Directive:
Look below for the line containing "22, 6), COPPERD)"; from there through the line containing "16.5, 22, 1, .1, 200), SOLDER)", both lines included, please set down each line exactly and nothing else.

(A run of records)
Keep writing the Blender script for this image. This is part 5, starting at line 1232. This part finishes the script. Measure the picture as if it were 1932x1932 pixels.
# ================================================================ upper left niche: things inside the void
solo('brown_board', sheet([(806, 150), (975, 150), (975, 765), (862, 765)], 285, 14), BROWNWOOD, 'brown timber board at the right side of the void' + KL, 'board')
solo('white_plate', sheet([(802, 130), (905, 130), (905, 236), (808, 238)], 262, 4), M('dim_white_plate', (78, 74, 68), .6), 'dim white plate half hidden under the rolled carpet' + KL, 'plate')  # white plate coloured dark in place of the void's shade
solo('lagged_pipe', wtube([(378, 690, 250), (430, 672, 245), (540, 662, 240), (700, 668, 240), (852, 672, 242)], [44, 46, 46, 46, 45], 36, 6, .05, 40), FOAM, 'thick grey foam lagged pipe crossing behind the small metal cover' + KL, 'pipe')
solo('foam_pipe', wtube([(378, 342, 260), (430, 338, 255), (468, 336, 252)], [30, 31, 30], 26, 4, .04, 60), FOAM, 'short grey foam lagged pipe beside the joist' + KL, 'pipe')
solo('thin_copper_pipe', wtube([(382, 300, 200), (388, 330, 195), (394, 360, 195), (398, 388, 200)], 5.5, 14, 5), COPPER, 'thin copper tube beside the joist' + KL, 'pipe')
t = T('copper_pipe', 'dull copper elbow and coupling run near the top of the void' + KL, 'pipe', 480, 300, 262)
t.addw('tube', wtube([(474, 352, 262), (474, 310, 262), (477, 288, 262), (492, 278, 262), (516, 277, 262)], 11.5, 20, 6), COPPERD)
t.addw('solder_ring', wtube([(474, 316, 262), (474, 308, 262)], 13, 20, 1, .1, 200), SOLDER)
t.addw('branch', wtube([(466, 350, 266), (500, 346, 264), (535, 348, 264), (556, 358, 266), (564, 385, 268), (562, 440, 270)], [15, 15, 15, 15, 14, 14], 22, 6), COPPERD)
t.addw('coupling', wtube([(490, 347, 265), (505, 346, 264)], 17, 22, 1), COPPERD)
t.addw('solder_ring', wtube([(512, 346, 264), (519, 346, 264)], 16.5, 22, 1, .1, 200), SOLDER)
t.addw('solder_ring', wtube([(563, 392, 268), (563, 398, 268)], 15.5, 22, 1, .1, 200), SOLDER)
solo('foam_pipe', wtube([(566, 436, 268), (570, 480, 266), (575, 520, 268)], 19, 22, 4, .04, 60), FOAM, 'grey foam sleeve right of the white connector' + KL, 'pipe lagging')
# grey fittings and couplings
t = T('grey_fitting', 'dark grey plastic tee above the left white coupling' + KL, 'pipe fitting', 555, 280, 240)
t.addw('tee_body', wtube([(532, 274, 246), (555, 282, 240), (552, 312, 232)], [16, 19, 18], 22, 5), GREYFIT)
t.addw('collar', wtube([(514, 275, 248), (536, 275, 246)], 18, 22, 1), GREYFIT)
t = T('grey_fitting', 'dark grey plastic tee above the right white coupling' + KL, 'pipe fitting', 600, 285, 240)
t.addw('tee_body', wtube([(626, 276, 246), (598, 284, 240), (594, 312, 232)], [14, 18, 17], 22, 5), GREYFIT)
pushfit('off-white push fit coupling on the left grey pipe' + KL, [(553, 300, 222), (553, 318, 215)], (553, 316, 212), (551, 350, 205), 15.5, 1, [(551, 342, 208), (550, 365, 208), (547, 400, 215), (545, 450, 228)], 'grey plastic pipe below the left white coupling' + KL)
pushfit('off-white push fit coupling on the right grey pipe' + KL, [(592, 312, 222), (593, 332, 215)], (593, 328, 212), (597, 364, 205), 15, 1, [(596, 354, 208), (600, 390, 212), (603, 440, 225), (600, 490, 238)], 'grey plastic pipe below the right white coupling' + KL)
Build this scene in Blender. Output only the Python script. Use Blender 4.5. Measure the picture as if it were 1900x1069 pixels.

Solution:
t.addw('branch', wtube([(466, 350, 266), (500, 346, 264), (535, 348, 264), (556, 358, 266), (564, 385, 268), (562, 440, 270)], [15, 15, 15, 15, 14, 14], 22, 6), COPPERD)
t.addw('coupling', wtube([(490, 347, 265), (505, 346, 264)], 17, 22, 1), COPPERD)
t.addw('solder_ring', wtube([(512, 346, 264), (519, 346, 264)], 16.5, 22, 1, .1, 200), SOLDER)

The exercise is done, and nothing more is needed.